Saturday, November 18, 2006

/Care about our military? Read this:

Volunteer Force May Be "Severely Degraded" Soon, Retired General Says
By Leo Shane III
The Stars and Stripes

Saturday 18 November 2006

Washington - The all-volunteer force could be "severely degraded" within two years unless major recruiting and retention reforms are made soon, according to a retired Army four-star.


"We're in trouble," said retired Gen. Barry McCaffrey, former commander of US Southern Command. "We're making some very short-term decisions. This is a problem of resources and political will."

McCaffrey, speaking on a panel at the Military Officers Association of America symposium, military base pay isn't high enough to entice the top high schoolers to enlist, and politicians haven't done a good enough job appealing to Americans' sense of duty to help with recruiting.

"I don't believe we've ever fielded a more effective fighting force than we have today," he said.

"But we've had some problems in the last year with the number and quality of people coming into the armed forces. Generally speaking we've quadrupled the number of the lowest mental categories. We've quadrupled the number of high school graduates. We're putting 6,000, 7,000, 8,000 moral waivers into the armed forces."

The panel on Thursday said recent recruiting difficulties are a combination of a lack of emphasis on military service in society and the heavy deployment of both active duty and reserve forces. And the experts said if those issues aren't addressed, the recruiting difficulties will only grow, jeopardizing the readiness of the military.

Lt. Gen. Michael Rochelle, the Army's deputy chief of staff, said the current recruiting environment may be the most challenging the service has faced since the draft ended 33 years ago.

He pointed to high schools and colleges who block military recruiters - and noted the San Francisco Board of Education's recent decision to end JROTC programs there - and indications that the general public has not put enough emphasis on the importance of serving the country.

William Chatfield, director of the selective service program, said that military recruiting has evolved into "what the Army can do for young people, not what they can do for their country."

Stephen Duncan, director of the National Defense University's Institute for Homeland Security, said one of the side effects of moving to a voluntary military from the previously drafted forces was a lack of connection between combat overseas and US society as a whole.

"Now we're in a situation where the folks who step forward to volunteer are paying a disproportionate share for the freedoms of everyone else," he said.

Other panelists noted that private contractors in Iraq can make baseline salaries over $100,000, while young privates often make only a small fraction of that amount.

McCaffrey said more bonuses and better base pay for young servicemembers will help solve some of those financial problems.

But he said in order to make sure the military has enough people to respond to future threats, Congress needs to increase the size of the entire force: not just active-duty troops but also the reserves, Coast Guard and border patrol units.

More people will mean more time between deployments and less reliance on the reserves, he said.

"Are we undermanned? Of course we are, for god's sake," he said. "We've got to get our resources to match our rhetoric and our strategy."

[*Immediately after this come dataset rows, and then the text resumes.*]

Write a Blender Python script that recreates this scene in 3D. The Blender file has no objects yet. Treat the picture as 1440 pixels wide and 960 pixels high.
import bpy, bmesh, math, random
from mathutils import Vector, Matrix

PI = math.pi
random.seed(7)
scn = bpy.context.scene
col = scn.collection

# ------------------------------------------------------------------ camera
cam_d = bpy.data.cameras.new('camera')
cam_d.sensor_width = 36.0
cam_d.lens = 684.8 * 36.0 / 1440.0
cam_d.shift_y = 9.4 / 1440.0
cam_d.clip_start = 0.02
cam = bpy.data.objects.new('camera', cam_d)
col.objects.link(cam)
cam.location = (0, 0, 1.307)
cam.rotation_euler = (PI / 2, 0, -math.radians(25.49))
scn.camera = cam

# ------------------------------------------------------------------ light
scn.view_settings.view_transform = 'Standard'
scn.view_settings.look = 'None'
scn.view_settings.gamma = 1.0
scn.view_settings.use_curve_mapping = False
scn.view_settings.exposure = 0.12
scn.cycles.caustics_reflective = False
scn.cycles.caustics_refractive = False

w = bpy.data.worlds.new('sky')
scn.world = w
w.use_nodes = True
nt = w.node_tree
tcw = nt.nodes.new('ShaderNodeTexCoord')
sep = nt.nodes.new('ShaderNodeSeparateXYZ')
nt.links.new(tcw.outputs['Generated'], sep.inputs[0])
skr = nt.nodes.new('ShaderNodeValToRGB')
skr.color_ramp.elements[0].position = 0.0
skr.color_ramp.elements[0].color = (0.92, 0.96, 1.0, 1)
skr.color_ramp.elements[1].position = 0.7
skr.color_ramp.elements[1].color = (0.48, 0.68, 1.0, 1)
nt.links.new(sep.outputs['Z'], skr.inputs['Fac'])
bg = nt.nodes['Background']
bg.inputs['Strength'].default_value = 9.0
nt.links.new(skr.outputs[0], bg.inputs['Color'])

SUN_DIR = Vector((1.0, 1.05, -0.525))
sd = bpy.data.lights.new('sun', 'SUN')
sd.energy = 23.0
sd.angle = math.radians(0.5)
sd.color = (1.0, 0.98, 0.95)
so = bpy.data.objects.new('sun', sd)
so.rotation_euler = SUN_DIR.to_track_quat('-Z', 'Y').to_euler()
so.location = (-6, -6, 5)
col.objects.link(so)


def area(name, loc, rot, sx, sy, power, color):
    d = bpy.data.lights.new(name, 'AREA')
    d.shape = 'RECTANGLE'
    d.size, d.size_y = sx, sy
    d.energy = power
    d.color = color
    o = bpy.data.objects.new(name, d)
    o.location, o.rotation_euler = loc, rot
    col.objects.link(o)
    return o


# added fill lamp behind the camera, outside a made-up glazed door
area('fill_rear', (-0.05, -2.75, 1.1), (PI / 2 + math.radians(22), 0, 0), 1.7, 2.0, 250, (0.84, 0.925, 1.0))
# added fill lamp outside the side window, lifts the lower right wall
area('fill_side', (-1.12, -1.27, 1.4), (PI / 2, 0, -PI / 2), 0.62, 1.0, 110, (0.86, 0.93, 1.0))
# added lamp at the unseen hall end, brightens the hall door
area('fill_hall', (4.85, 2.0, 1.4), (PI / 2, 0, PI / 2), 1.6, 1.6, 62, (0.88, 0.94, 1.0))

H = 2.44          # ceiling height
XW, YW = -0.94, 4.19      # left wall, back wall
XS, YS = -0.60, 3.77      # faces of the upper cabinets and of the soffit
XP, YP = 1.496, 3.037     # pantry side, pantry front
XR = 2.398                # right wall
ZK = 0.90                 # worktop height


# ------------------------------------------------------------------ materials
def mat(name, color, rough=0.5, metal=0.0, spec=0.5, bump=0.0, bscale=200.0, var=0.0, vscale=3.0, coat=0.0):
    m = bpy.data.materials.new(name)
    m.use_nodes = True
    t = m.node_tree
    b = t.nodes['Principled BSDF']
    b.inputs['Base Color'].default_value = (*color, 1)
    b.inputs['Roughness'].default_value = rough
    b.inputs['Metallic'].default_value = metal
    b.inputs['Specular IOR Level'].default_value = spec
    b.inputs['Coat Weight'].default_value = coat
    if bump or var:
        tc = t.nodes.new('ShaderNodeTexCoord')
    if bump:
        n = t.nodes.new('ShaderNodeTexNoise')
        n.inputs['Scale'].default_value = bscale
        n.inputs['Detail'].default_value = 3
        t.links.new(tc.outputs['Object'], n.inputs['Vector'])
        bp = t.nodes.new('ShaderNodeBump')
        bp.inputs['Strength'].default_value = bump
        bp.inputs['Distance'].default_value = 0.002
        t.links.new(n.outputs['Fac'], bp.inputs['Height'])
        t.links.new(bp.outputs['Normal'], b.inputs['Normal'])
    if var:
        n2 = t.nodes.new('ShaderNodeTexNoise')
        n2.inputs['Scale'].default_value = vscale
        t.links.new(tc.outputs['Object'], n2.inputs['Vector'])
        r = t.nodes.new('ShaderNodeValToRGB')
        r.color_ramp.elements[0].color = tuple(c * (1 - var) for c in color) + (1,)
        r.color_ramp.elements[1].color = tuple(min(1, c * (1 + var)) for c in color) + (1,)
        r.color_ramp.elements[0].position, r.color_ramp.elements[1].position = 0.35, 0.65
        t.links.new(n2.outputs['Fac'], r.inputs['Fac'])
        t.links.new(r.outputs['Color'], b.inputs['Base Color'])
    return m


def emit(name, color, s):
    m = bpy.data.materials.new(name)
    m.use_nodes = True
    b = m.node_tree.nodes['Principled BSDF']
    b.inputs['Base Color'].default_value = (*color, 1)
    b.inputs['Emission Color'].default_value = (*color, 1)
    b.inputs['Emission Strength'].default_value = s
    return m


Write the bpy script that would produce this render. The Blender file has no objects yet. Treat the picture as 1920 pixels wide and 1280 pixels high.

But getting that larger pool will require action and more defense funding from Congress, and more promotion of the military by politicians.

"I have not heard the commander in chief, any governor, any mayor, any member of Congress ever stand in front of a TV camera and ask the country to send their boys and girls to fight with us," he said.

"I've pushed the president to get that in one of his speeches. What I heard was, in a speech at Fort Bragg, 'If you're considering a career in the military there could be no more honorable way to serve.' That's not the same. We need people to fight."